I was in a discussion on sports performance and training programs this week when the conversation turned to the best exercises for different sports.
In other words, if you play softball, what are the most
important exercises for you to do? Or baseball, or football, or pretty much
anything out there. It was a pretty high level discussion so there were a lot
of really great ideas thrown about.
I took notes but the discussion was fast and furious so I
didn’t get everything but I did get the basics. For the most part, you can
divide the discussion into two parts—performance and prevention. The two go
hand in hand.
From a performance perspective, prevention of injuries can
be huge. If you’re injured, you can’t perform, you can’t practice, you can’t
work on those things that translate to performance.
Let’s start with baseball/softball. You might think that
they’re about the same thing but there are some important differences.
With any sport that involves throwing, those muscles that
rotate the trunk, mostly what we think about when we consider our core muscles,
are the single most important thing to consider from a performance standpoint.
And throwing is not just baseball and softball. Think about
the volleyball serve or spike—those are both basically a throwing motion.
Quarterbacks, discus throwers, shot putters, the tennis serve…all those involve
a throwing motion and require strong trunk rotators to be effective.
For baseball pitchers, the hips are key. The lead leg needs to have really good hip
external rotation motion and really good trail leg hip internal rotation
strength. In a huge study done by a friend of mine, these two factors were the
best predictors of pitching success, not the shoulder nor the trunk.
In preventing injuries in the throwing athlete, the single
most important exercises are those strengthen the “decelerators” of the arm. Think
about the back of the shoulder and the muscles that pull back on your shoulder
blade. Those are often neglected and that’s when you see me with an injury.
Swimmer’s Shoulder is a very real entity and is related to
that same thing. So much of what swimmers do develops the front of the shoulder
and ignores the back of the shoulder. It is absolutely necessary for swimmers
to work on muscular balance at the shoulders.
Basketball and soccer players change direction a lot so
their injuries tend to be more at the lower leg and ankle. Dynamic
strengthening of those muscles that stabilize the ankle are essential. Think planting your foot and suddenly
changing direction—that’s where the importance of strong ankles comes into
play. Same thing for running backs and receivers on a football team.

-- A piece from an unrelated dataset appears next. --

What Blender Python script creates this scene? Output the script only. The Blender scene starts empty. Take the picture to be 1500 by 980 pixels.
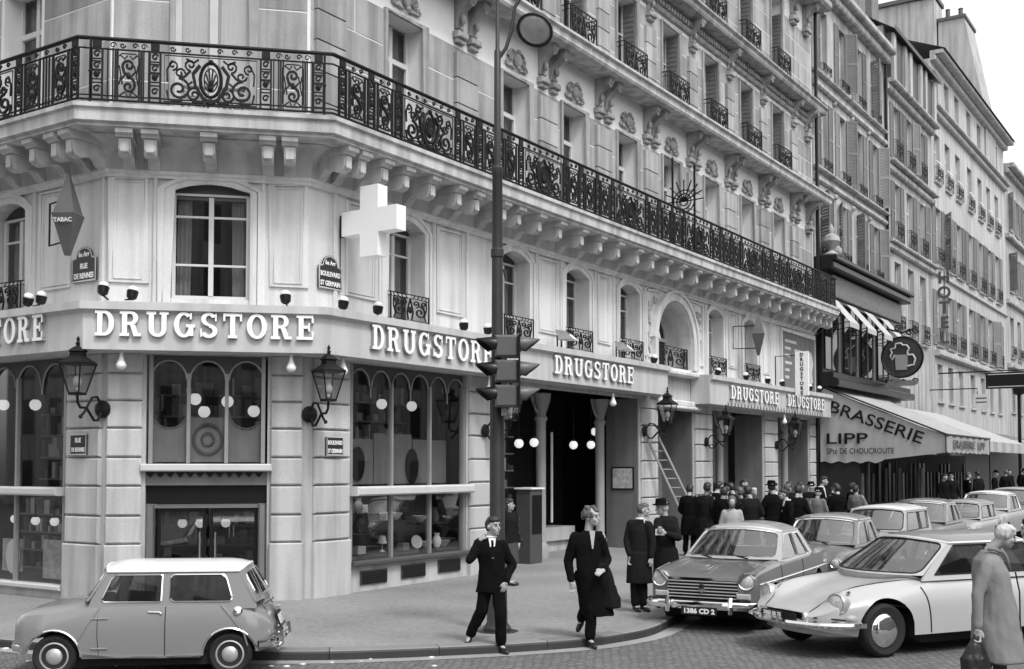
import bpy, bmesh, math, random
from mathutils import Vector, Matrix, noise, Euler
import numpy as np
random.seed(7)
SC = bpy.context.scene
COL = SC.collection
rad = math.radians
# ------------------------------------------------------------------ camera
cam_d = bpy.data.cameras.new('camera'); cam = bpy.data.objects.new('camera', cam_d); COL.objects.link(cam)
cam.location = (0, 0, 2.43)
cam.rotation_euler = (rad(92.4), 0, rad(33.3 - 90))
cam_d.sensor_width = 36; cam_d.lens = 39.84; cam_d.shift_y = 0.0833
cam_d.clip_start = 0.1; cam_d.clip_end = 3000
SC.camera = cam
# ------------------------------------------------------------------ sky, sun, exposure (an overcast day on monochrome film)
SUN_EL, SUN_AZ = rad(55), rad(247)        # azimuth measured from +X towards +Y
W = bpy.data.worlds.new('World'); SC.world = W; W.use_nodes = True
nt = W.node_tree; bg = nt.nodes['Background']
sky = nt.nodes.new('ShaderNodeTexSky'); sky.sky_type = 'NISHITA'; sky.sun_disc = False
sky.sun_elevation = SUN_EL; sky.sun_rotation = math.pi / 2 - SUN_AZ
sky.dust_density = 2.0; sky.air_density = 2.0; sky.ozone_density = 1.0
bw = nt.nodes.new('ShaderNodeRGBToBW')
nt.links.new(sky.outputs[0], bw.inputs[0]); nt.links.new(bw.outputs[0], bg.inputs[0])
bg.inputs[1].default_value = 0.15
sun_d = bpy.data.lights.new('sun', 'SUN'); sun_d.energy = 0.9; sun_d.angle = rad(11); sun_d.color = (1, 1, 1)
sun = bpy.data.objects.new('sun', sun_d); COL.objects.link(sun)
_sd = Vector((math.cos(SUN_EL) * math.cos(SUN_AZ), math.cos(SUN_EL) * math.sin(SUN_AZ), math.sin(SUN_EL)))
sun.rotation_euler = _sd.to_track_quat('Z', 'Y').to_euler(); sun.location = (0, -20, 40)
SC.view_settings.view_transform = 'Standard'; SC.view_settings.look = 'None'
SC.view_settings.exposure = 1.1; SC.view_settings.gamma = 1.0
# ------------------------------------------------------------------ materials
MATS = {}
def mat(name, v, rough=.75, var=.12, scale=3., bump=0., bscale=40., metal=0., spec=.4, rnd=0., streak=0., coat=0., fine=0.):
    if name in MATS: return MATS[name]
    m = bpy.data.materials.new(name); m.use_nodes = True
    n = m.node_tree.nodes; l = m.node_tree.links; b = n['Principled BSDF']
    b.inputs['Roughness'].default_value = rough; b.inputs['Metallic'].default_value = metal
    b.inputs['Specular IOR Level'].default_value = spec; b.inputs['Coat Weight'].default_value = coat
    b.inputs['Coat Roughness'].default_value = .06
    geo = n.new('ShaderNodeNewGeometry')
    def noise_node(sc, det=4., vec=None):
        t = n.new('ShaderNodeTexNoise'); t.inputs['Scale'].default_value = sc; t.inputs['Detail'].default_value = det
        l.new(vec or geo.outputs['Position'], t.inputs['Vector']); return t
    def math_(op, a, b_):
        t = n.new('ShaderNodeMath'); t.operation = op
        for i, q in enumerate((a, b_)):
            if isinstance(q, (int, float)): t.inputs[i].default_value = q
            else: l.new(q, t.inputs[i])
        return t.outputs[0]
    f = noise_node(scale)
    val = math_('MULTIPLY_ADD', f.outputs[0], 2 * var)
    val.node.inputs[2].default_value = 1 - var
    if fine:
        g = noise_node(scale * 28, 2.)
        k = math_('MULTIPLY_ADD', g.outputs[0], 2 * fine); k.node.inputs[2].default_value = 1 - fine
        val = math_('MULTIPLY', val, k)
    if streak:
        mp = n.new('ShaderNodeMapping'); mp.inputs['Scale'].default_value = (2.2, 2.2, .16); l.new(geo.outputs['Position'], mp.inputs['Vector'])
        g = noise_node(1.6, 5., mp.outputs[0])
        r = n.new('ShaderNodeMapRange'); r.inputs[1].default_value = .42; r.inputs[2].default_value = .66; r.inputs[3].default_value = 1; r.inputs[4].default_value = 1 - streak
        l.new(g.outputs[0], r.inputs[0]); val = math_('MULTIPLY', val, r.outputs[0])
    if rnd:
        oi = n.new('ShaderNodeObjectInfo')
        k = math_('MULTIPLY_ADD', oi.outputs['Random'], 2 * rnd); k.node.inputs[2].default_value = 1 - rnd
        val = math_('MULTIPLY', val, k)
    val = math_('MULTIPLY', val, v)
    c = n.new('ShaderNodeCombineColor')
    for i in range(3): l.new(val, c.inputs[i])
    l.new(c.outputs[0], b.inputs['Base Color'])
    if bump:
        g = noise_node(bscale, 3.)
        bp = n.new('ShaderNodeBump'); bp.inputs['Strength'].default_value = bump; bp.inputs['Distance'].default_value = .02
        l.new(g.outputs[0], bp.inputs['Height']); l.new(bp.outputs[0], b.inputs['Normal'])
    MATS[name] = m; return m
def emit(name, v, base=.8):
    m = mat(name, base, .4, 0); b = m.node_tree.nodes['Principled BSDF']
    b.inputs['Emission Color'].default_value = (1, 1, 1, 1); b.inputs['Emission Strength'].default_value = v; return m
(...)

Working on sudden changes of direction in the gym can get
you ready for practice and games. Hopping from one side to the other,
plyometrics off of a box, jumping onto an unstable surface, all those will help
develop the strength necessary for performance and prevention.
It just makes sense that if you’re a soccer player that
heads the ball that you need strong neck muscles. Don’t forget that the
foundation that those neck muscles depend are on the rest of the spine (core
strength).
Training for performance is not all bench press and hamstring
stretching. It’s more about focusing on what you need for your body to do in
space—controlling motion and reacting to outside forces.